[Stored data entries]
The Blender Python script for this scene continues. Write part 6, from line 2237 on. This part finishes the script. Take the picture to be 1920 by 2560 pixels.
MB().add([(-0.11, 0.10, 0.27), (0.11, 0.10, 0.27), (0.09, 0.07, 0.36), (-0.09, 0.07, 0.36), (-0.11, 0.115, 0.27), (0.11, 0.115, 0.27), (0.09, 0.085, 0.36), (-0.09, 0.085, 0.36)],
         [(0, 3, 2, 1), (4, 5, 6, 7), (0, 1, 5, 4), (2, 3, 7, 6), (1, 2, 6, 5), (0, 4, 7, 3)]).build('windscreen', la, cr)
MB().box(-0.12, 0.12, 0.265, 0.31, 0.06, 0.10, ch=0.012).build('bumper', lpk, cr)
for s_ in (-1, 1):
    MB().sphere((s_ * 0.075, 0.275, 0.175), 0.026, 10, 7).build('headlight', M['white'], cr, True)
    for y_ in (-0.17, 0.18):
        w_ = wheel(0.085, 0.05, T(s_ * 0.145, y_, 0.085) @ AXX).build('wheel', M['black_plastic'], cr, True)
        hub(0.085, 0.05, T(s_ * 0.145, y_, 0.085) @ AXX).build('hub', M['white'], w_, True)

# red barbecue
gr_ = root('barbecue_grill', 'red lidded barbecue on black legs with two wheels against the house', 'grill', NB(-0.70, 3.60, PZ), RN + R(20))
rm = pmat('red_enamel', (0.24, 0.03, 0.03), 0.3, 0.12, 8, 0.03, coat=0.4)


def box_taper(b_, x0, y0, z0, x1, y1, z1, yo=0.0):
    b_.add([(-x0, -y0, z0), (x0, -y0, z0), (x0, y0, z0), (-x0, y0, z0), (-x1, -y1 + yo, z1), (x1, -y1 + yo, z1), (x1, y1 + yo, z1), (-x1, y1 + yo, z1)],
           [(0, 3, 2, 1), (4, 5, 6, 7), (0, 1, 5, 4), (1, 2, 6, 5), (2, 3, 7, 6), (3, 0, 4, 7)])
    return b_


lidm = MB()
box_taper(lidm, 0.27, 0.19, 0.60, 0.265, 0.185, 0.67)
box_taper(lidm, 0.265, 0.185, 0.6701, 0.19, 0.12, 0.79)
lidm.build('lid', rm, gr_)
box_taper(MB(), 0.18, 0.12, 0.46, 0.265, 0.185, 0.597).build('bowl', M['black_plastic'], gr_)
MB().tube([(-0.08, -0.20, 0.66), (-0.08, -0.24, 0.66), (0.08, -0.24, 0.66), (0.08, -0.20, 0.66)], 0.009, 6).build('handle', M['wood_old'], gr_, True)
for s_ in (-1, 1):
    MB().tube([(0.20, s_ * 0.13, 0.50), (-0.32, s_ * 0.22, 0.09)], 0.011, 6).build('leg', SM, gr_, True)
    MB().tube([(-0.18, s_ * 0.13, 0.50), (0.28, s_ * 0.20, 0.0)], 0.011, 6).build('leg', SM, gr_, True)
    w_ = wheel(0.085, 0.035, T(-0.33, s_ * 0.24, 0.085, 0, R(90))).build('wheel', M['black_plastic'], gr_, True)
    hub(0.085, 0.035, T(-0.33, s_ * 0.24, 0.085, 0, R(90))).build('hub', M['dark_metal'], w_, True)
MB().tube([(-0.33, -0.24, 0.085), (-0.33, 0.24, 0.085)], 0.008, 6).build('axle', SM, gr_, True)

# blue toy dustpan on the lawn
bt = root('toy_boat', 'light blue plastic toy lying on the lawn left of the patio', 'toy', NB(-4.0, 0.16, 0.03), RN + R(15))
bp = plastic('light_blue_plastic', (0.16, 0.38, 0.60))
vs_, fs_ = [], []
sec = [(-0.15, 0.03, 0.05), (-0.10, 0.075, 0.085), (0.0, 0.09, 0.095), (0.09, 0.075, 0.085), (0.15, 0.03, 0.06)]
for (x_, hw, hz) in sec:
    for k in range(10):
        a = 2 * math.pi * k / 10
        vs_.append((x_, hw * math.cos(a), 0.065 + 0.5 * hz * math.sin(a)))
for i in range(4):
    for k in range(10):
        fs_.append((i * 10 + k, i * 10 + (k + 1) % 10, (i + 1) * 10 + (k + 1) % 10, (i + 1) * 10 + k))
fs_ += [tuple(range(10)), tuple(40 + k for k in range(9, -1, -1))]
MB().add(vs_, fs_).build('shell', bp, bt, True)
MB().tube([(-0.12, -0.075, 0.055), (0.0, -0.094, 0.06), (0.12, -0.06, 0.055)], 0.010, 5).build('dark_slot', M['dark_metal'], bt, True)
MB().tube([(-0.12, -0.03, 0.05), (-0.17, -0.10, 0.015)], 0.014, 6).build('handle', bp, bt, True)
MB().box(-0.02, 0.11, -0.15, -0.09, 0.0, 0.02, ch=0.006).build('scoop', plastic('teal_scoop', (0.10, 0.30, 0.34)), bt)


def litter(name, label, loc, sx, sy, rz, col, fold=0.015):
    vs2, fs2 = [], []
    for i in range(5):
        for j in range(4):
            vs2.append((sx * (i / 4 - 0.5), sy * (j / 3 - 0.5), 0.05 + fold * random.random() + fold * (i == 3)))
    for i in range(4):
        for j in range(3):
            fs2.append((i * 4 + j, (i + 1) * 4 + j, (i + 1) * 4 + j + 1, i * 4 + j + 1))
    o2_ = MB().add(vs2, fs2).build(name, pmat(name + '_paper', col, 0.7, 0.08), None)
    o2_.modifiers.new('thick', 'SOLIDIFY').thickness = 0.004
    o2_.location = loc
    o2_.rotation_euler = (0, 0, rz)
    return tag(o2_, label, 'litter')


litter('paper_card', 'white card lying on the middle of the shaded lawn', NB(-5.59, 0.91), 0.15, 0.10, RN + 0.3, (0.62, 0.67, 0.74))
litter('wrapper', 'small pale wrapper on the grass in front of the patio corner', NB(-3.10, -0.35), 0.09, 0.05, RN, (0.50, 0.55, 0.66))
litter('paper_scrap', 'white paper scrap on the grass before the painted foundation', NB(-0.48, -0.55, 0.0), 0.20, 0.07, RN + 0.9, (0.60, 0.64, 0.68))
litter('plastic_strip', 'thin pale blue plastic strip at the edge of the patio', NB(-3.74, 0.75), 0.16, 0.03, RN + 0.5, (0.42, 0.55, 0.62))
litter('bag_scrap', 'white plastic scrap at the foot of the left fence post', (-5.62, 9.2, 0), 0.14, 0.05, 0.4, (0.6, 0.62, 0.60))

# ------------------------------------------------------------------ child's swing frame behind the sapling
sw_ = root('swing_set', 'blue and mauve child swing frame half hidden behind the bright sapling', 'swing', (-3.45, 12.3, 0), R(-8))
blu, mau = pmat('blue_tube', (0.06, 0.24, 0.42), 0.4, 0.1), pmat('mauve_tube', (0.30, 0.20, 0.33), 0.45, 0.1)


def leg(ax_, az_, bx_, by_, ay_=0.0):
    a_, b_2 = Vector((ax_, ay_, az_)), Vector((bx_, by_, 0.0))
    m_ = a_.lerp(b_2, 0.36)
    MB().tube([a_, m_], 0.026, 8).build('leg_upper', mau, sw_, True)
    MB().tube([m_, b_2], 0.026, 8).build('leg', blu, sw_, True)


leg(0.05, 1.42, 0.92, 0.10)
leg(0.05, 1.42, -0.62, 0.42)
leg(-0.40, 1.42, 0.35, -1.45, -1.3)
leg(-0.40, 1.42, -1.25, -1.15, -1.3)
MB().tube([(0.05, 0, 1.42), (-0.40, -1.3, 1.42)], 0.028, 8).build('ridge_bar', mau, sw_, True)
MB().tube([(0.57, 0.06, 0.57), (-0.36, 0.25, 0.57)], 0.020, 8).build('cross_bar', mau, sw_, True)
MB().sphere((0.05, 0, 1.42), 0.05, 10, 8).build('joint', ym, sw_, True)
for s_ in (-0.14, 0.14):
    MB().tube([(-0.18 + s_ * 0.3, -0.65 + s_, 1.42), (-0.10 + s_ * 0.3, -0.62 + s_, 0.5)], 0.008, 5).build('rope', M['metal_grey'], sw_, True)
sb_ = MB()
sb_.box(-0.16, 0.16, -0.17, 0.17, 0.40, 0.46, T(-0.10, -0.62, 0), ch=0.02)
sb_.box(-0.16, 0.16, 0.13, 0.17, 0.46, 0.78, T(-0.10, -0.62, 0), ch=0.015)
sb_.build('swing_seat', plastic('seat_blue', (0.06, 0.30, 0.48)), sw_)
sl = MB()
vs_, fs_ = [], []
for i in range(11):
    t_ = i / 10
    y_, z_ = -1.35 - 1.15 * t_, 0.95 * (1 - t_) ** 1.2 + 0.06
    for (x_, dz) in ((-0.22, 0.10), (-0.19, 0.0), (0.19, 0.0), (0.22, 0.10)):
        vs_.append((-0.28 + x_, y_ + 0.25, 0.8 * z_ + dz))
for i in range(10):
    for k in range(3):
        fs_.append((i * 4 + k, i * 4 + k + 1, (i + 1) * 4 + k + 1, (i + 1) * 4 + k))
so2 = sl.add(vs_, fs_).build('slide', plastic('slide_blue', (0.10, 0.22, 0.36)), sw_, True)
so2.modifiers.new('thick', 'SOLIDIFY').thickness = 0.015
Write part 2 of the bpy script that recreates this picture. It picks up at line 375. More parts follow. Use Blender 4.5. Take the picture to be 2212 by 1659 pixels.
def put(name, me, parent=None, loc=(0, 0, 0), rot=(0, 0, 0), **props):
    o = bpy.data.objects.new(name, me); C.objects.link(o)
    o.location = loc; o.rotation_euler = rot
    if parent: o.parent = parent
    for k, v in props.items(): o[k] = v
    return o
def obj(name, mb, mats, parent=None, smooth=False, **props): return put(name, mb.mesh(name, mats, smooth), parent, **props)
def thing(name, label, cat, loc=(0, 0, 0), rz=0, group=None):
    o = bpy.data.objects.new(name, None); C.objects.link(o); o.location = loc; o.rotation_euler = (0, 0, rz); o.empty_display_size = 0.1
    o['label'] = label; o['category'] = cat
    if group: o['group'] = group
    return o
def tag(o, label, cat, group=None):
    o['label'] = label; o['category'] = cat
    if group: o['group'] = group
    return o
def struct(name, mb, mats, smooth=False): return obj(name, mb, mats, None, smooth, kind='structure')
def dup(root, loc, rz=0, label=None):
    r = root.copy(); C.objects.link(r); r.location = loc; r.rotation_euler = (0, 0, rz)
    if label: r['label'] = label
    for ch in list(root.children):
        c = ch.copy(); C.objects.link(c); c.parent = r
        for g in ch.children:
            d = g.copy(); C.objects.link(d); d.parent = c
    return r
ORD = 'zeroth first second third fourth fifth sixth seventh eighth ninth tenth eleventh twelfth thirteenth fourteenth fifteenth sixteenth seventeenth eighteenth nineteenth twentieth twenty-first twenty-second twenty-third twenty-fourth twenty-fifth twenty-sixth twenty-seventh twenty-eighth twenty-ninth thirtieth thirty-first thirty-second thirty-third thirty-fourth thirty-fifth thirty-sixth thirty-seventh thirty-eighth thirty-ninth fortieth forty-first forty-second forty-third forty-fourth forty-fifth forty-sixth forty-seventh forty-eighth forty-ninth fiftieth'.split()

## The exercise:
Copy every line that contains the string "pixels".

## Exercise response:
The Blender Python script for this scene continues. Write part 6, from line 2237 on. This part finishes the script. Take the picture to be 1920 by 2560 pixels.
Write part 2 of the bpy script that recreates this picture. It picks up at line 375. More parts follow. Use Blender 4.5. Take the picture to be 2212 by 1659 pixels.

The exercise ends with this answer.